Maestro Israel Gursky will conduct Franco Alfano’s masterpiece, Sakúntala, on November 19, at the Skirball Center in New York, at 8 p.m.  For more information, see www.grattacielo.org.

Thursday, October 17, 2013

Sakùntala arrives in NY on November 19th


Teatro Grattacielo's 2013 offering for its one-night only, full-symphonic orchestra and world-class singers, is Franco Alfano's opera, Sakuntala.  Written in 1921 as La Leggenda di Sakuntala, and conducted by Tullio Serafin, the opera was such a success that Toscanini asked Alfano to complete the last scene of the late Puccini's opera Turandot.  A mixed success for his reputation, Alfano had a difficult time living it down thereafter, although his operas Risurezzione and Cyrano de Bergerac had some measure of success during his lifetime.  La Leggenda di Sakuntala had the ignominious fate of having its score and parts destroyed in an Allied raid during WWII--or so it was thought at the time.  This is a series of photos taken of the Ricordi organization after the bombing.

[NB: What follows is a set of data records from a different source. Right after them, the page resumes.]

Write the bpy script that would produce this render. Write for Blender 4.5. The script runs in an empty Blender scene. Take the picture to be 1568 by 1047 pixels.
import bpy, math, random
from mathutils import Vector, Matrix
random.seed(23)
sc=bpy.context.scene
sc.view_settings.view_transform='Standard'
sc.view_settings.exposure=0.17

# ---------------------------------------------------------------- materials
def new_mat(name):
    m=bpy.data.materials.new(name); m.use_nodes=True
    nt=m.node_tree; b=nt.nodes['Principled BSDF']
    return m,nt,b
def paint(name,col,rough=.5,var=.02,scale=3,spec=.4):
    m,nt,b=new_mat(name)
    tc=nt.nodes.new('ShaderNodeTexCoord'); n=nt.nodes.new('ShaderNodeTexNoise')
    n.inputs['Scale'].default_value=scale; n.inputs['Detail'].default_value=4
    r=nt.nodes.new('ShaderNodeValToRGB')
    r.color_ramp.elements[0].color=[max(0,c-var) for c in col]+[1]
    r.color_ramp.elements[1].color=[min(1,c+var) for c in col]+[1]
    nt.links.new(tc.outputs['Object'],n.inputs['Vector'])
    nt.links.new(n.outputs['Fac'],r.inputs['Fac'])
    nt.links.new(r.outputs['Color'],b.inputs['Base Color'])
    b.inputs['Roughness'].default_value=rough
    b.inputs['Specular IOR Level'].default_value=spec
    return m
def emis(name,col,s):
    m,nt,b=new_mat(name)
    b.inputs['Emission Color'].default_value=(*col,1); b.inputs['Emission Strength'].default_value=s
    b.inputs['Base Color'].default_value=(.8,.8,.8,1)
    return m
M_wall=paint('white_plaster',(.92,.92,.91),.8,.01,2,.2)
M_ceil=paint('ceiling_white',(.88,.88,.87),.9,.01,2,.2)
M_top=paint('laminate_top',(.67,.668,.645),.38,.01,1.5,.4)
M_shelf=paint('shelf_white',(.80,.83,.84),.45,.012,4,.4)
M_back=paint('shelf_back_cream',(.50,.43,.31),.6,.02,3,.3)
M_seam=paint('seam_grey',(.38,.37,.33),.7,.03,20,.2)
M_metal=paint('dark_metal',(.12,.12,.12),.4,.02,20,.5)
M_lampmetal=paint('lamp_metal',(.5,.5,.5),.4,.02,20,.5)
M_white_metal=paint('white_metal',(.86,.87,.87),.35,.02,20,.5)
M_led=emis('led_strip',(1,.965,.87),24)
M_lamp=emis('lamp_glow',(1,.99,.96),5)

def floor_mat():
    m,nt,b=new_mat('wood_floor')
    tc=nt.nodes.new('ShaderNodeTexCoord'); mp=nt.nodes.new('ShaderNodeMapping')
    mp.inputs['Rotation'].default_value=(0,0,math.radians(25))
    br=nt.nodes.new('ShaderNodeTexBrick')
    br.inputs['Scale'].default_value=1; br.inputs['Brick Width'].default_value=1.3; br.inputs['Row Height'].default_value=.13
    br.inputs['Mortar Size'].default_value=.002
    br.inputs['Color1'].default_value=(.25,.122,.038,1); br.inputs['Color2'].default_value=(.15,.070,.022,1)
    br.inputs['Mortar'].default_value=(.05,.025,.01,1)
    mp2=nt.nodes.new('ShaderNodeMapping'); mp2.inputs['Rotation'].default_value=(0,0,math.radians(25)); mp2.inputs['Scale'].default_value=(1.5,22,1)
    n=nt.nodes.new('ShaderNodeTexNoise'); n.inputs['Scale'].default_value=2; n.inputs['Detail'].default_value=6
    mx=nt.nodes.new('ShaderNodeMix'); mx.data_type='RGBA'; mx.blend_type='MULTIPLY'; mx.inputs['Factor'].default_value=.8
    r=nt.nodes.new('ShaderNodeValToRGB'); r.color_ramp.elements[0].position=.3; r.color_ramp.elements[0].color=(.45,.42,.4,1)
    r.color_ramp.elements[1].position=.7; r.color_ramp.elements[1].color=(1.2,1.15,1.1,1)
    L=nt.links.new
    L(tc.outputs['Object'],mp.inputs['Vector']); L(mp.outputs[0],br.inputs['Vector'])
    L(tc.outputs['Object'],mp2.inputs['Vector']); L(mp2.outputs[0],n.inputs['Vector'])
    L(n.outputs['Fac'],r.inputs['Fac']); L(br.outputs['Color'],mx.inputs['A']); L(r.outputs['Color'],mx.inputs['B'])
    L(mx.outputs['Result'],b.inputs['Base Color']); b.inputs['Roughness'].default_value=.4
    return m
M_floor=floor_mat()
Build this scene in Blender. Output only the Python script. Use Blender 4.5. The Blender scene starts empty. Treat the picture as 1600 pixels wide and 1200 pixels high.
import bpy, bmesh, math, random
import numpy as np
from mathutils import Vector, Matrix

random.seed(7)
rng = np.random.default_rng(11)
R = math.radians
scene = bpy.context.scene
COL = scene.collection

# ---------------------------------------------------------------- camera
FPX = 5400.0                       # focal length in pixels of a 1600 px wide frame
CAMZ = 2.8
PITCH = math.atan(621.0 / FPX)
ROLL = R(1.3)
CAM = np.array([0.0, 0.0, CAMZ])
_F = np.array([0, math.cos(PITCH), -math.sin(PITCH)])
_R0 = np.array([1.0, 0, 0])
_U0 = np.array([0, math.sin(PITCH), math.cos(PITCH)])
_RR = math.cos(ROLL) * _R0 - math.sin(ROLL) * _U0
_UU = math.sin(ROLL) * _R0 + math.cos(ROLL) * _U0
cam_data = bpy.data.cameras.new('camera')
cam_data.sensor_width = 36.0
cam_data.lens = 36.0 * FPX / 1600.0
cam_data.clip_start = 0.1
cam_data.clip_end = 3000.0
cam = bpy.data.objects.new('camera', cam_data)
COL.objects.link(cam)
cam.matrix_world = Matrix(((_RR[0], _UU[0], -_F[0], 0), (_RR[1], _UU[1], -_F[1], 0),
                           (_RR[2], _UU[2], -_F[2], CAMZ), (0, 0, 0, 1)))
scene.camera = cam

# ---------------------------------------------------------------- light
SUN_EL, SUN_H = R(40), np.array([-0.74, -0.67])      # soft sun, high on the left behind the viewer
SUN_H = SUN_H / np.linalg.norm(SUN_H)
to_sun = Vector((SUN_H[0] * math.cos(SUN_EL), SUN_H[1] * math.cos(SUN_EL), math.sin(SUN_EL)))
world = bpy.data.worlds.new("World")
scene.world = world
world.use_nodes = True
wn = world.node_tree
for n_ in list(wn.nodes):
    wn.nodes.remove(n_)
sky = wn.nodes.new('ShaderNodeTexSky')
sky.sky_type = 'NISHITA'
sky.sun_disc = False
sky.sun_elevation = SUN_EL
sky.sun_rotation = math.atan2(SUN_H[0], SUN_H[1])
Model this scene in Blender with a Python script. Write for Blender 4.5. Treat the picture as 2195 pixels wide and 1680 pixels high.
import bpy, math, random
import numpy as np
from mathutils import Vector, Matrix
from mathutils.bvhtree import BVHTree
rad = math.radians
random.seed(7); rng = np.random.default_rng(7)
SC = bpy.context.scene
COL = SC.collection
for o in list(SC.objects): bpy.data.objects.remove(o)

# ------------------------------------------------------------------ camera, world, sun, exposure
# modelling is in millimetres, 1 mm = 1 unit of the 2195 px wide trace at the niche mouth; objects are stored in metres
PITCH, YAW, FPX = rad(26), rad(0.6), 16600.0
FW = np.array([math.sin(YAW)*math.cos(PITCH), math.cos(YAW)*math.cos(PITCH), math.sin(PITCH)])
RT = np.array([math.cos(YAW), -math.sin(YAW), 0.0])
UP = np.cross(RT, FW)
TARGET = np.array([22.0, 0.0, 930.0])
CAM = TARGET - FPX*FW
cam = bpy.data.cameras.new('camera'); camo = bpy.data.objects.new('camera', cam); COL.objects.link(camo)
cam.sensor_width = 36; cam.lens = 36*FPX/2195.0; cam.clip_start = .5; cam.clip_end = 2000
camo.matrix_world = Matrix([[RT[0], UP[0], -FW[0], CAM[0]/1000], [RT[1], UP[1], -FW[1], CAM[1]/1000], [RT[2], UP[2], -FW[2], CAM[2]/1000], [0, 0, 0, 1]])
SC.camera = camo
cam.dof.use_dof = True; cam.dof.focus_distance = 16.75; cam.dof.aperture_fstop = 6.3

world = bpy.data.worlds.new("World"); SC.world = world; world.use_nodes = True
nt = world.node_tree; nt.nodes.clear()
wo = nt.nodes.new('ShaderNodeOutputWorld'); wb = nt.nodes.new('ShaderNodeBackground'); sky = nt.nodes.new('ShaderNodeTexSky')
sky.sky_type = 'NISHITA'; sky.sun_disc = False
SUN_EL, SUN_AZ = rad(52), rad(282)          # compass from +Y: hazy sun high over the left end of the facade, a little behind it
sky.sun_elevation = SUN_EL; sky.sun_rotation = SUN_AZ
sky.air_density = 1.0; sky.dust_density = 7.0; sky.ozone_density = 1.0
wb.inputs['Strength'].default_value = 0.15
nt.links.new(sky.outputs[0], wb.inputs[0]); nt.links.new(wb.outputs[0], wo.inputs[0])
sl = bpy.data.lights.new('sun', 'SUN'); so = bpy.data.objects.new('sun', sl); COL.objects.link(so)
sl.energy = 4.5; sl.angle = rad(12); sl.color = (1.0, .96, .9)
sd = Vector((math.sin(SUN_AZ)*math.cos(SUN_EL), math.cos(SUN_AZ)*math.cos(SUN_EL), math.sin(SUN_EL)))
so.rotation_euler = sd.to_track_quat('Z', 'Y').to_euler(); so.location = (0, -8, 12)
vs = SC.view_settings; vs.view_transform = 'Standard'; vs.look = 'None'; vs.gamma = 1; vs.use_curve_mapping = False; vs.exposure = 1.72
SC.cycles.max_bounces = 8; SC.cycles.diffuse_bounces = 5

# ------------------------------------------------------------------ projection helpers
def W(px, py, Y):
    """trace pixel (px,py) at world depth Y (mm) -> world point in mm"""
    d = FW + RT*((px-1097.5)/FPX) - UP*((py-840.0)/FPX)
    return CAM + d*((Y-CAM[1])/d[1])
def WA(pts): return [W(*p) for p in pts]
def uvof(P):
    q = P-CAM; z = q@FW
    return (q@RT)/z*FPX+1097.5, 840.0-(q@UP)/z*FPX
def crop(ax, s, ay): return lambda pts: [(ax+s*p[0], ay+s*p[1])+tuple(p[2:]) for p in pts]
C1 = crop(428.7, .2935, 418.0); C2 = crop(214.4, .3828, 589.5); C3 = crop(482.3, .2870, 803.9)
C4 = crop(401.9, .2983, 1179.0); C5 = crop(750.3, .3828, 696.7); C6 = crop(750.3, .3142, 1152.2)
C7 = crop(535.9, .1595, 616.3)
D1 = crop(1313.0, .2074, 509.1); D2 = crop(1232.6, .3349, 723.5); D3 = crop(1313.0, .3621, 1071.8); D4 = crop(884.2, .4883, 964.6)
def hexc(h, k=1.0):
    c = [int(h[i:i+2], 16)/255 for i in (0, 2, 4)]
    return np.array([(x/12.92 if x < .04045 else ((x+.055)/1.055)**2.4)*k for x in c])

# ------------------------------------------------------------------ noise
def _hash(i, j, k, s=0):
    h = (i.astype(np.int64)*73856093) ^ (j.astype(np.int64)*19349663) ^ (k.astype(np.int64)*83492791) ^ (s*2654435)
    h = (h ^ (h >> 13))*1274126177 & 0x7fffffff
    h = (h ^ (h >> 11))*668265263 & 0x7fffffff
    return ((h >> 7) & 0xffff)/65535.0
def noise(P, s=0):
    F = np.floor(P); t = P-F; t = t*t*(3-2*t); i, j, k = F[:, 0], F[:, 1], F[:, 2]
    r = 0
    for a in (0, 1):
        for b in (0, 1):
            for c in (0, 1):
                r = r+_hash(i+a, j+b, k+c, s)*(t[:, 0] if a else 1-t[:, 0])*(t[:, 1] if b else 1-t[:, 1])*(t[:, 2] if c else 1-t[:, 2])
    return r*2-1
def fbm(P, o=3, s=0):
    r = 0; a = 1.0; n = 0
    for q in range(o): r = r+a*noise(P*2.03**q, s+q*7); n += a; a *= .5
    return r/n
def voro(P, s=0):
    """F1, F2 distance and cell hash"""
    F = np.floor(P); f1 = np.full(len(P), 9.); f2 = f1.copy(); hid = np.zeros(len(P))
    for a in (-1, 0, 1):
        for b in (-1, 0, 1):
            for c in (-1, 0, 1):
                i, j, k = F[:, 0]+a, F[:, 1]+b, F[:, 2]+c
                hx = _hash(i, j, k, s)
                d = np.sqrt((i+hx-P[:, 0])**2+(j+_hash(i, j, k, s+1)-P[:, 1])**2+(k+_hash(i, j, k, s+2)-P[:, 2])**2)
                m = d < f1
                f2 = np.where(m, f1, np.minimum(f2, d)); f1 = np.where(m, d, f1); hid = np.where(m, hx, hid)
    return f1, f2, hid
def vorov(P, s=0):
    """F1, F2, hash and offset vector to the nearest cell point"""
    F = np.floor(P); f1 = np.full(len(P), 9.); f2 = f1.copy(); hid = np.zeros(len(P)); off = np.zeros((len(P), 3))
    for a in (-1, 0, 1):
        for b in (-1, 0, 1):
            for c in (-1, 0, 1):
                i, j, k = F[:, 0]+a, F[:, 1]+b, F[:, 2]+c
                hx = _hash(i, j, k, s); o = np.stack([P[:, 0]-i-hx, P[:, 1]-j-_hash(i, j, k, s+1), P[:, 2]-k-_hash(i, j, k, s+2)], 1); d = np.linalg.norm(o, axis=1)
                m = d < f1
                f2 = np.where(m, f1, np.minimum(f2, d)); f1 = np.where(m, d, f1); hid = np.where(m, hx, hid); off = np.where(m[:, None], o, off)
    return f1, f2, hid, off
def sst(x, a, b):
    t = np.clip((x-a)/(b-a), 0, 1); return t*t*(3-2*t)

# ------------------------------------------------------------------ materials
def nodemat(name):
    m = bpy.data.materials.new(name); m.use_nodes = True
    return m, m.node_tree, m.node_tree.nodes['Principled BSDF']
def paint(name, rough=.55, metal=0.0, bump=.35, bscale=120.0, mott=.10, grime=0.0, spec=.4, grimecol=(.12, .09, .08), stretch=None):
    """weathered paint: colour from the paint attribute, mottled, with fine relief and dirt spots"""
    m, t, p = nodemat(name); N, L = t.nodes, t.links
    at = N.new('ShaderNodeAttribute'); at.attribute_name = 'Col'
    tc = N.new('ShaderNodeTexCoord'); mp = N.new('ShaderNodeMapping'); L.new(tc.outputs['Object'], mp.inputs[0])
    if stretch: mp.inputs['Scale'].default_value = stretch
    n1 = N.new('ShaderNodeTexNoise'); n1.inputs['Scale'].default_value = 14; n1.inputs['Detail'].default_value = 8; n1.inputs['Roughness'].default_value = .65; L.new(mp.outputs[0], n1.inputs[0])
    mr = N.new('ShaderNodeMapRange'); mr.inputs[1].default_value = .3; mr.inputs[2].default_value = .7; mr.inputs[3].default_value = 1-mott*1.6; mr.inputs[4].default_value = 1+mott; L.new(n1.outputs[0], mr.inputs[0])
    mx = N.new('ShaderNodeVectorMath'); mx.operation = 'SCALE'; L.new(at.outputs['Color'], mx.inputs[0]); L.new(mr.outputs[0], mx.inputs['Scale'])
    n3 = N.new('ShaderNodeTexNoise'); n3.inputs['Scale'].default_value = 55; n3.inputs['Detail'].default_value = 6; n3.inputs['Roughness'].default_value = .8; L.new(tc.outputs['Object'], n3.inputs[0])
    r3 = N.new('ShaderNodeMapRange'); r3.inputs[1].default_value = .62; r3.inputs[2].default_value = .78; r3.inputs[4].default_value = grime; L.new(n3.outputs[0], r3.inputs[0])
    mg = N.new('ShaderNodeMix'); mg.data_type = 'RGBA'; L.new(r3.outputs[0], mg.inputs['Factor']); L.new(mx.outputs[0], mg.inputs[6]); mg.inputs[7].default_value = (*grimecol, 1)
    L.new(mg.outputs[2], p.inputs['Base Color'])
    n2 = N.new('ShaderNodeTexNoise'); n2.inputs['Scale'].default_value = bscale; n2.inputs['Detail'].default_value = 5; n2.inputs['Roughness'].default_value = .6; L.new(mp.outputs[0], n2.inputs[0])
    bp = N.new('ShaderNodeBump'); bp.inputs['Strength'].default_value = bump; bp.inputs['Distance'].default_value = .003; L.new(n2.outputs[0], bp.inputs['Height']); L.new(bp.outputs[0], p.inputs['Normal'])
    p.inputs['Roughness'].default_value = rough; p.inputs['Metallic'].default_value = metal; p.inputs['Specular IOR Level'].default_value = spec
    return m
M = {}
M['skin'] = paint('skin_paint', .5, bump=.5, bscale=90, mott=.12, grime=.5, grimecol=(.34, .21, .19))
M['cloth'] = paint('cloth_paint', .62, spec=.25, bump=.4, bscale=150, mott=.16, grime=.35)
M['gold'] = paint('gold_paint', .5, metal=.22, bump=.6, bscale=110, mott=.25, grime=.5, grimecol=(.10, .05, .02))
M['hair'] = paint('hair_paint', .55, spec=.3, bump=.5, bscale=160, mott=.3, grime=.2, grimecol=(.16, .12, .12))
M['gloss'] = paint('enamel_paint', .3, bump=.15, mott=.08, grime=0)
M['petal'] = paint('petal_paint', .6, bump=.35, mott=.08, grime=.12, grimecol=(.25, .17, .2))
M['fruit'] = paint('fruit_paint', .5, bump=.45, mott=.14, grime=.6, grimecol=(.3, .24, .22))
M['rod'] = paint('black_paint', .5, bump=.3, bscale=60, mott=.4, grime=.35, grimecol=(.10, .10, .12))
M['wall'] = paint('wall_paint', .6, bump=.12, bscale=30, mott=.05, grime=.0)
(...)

Undaunted, Alfano took the vocal score, which had been engraved and published by Ricordi, and re-orchestrated the whole thing from 1948 to 1952, making other changes to the structure and enhancing the orchestration, re-titling it simply Sakuntala.  Since it takes large forces to perform, this version was not often programmed, and at Alfano's death in 1957 it was seen only seven times.
Some fifty years later when the Rome Opera decided to revive the opera, Ricordi miraculously found the original 1921 score and this, the original version of the opera, was presented in Rome during their 2006 season, and it is this version of the score that will be presented by Teatro Grattacielo on November 19, 2013 at the Skirball Center in New York.